Of course the real issue is the fact that I can't travel even 1km toward my workplace on a bike without seriously fearing for my life. Cities in the United States are extremely unfriendly to bikes.

Yes, does it take into account the energy cost of the ambulance that comes to collect you after you had a heart attack after getting fat because you didn't burn off what you were eating....

On the other hand, from what I understand in the Netherlands, ebikes help older people keep cycling for longer so ebikes are still good?

I would guess overall, the difference between bike and ebike is a rounding error compared to not riding at all. Both environmentally, and from a health pov.

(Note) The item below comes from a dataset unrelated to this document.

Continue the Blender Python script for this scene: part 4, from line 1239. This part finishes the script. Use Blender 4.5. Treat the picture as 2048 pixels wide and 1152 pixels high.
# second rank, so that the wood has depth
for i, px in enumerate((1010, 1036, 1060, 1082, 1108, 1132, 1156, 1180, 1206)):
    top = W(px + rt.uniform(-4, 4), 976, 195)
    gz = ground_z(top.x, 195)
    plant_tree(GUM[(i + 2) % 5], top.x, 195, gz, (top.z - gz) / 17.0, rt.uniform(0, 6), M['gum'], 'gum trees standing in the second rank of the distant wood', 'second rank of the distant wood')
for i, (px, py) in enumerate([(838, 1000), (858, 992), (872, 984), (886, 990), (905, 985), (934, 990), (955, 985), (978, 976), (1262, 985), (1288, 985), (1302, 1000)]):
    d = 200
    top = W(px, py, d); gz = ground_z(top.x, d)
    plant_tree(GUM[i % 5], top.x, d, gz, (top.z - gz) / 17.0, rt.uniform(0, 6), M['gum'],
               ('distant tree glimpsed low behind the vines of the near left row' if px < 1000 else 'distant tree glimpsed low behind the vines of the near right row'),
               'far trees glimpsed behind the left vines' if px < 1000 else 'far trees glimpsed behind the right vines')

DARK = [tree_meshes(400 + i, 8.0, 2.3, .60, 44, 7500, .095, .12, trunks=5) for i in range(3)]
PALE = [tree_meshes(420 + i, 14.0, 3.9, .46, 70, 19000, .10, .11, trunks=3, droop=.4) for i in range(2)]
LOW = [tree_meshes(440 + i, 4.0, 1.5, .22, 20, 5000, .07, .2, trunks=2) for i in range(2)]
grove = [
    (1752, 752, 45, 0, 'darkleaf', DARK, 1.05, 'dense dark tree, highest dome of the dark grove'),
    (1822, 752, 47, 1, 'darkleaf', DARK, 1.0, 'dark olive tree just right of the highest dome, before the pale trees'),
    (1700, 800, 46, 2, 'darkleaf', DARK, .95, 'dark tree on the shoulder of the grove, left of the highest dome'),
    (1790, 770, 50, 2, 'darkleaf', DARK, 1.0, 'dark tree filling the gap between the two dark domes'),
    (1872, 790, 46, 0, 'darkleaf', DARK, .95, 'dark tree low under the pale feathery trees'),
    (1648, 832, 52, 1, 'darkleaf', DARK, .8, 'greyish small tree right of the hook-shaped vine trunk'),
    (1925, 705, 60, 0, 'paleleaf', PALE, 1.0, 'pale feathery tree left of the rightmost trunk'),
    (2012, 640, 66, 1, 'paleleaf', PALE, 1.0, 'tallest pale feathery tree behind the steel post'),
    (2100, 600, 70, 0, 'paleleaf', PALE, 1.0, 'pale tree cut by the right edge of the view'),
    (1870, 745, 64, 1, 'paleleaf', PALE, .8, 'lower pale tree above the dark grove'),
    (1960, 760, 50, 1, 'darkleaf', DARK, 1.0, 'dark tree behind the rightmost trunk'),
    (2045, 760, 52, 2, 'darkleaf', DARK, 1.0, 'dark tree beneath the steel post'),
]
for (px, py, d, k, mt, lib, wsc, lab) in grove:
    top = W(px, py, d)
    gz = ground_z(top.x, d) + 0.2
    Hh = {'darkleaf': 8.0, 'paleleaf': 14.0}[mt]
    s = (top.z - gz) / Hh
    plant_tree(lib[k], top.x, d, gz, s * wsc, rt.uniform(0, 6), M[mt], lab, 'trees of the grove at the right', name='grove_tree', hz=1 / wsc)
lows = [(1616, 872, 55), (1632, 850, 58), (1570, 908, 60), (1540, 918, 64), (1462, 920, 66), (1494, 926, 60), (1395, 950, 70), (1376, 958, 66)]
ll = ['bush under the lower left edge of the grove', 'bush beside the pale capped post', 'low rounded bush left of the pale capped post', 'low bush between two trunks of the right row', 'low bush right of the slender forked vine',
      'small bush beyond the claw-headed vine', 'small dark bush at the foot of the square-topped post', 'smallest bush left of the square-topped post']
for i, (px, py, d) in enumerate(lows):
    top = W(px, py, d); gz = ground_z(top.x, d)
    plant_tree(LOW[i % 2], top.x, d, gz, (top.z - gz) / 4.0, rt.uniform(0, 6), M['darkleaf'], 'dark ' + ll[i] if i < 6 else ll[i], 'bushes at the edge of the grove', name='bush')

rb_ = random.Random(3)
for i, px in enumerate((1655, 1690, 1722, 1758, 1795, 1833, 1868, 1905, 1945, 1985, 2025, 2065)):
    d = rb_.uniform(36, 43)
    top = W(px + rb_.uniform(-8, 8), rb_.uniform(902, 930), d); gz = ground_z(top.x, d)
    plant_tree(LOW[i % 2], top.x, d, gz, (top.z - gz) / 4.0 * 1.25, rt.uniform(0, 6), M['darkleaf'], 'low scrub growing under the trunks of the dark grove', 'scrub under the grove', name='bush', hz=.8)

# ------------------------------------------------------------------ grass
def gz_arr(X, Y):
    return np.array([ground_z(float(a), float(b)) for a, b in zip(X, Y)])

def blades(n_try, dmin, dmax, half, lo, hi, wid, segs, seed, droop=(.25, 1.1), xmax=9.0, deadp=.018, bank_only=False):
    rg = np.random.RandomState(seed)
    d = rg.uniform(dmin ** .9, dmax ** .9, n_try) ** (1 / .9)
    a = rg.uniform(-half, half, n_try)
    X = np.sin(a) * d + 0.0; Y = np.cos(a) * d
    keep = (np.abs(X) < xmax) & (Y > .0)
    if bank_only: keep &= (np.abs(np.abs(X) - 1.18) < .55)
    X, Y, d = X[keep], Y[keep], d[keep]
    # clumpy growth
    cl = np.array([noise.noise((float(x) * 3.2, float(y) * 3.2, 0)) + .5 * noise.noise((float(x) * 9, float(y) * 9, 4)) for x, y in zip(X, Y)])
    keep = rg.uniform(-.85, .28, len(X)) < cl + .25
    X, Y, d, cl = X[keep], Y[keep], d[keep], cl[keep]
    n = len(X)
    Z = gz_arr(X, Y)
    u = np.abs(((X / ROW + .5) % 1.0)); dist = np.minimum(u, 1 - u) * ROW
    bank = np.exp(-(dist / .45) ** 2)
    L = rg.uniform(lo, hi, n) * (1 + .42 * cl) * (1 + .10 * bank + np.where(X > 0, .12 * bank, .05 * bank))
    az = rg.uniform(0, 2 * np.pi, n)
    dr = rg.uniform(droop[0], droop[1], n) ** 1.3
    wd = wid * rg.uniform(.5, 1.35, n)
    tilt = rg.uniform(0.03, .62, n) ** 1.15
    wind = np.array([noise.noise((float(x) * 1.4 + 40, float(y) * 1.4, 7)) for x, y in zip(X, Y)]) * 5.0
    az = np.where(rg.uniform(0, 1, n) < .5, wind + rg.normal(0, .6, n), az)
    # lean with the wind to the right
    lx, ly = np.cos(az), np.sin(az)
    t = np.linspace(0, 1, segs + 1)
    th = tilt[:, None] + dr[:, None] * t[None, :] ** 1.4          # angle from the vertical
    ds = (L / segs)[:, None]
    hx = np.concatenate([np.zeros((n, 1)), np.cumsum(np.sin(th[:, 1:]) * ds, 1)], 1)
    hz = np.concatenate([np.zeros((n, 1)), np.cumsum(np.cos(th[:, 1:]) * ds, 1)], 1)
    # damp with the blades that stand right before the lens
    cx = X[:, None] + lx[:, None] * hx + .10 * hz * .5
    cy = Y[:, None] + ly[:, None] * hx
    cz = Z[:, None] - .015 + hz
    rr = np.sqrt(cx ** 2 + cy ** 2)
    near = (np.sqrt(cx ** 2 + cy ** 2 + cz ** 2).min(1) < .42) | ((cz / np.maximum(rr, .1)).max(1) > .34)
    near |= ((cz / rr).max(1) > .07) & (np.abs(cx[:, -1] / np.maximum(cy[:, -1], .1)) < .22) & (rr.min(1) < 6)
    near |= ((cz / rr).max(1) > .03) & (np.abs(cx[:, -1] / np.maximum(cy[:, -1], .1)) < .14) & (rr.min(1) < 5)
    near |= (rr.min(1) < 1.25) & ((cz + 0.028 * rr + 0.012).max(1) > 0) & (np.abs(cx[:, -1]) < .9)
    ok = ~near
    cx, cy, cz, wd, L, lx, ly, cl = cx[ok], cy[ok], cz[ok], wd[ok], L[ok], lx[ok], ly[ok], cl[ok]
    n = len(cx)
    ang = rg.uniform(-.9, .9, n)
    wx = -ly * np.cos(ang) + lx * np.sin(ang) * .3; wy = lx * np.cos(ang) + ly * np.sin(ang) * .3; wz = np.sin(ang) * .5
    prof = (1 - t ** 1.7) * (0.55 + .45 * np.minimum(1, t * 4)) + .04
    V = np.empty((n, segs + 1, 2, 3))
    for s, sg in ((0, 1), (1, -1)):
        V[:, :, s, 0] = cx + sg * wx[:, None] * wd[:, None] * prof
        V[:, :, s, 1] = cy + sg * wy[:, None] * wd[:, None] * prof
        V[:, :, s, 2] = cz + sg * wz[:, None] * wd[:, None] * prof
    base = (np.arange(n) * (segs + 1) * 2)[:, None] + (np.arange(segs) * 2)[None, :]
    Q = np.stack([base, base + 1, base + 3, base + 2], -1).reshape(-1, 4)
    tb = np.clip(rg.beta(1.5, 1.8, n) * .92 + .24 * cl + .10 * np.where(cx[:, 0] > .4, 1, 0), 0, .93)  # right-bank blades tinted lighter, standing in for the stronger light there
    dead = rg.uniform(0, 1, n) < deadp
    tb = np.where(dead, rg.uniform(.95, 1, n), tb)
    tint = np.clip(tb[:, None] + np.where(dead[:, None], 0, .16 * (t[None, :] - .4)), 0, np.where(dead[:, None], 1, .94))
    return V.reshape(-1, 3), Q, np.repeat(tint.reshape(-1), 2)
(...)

In any case I definitely know nobody who ate more because they rode a bike. Some might get a bit more exercise or will get a bit less fat but I m firmly against the assumption that you'll et more if you ride in current wester societies.
My eating logs show a dramatic calorie increase when cycling to work vs not. Eye balling looks like ~20% increases are common
When I cycled to work I did eat more, but that was 30+ miles a day up and down hills. It was also on an ebike (whatever that proves) and I would say it was more carbs than air freighted fresh veg and meat, so not the most carbon intensive food.

But yes I don't think most people eat their full extra cycling energy expenditure when they take up cycling.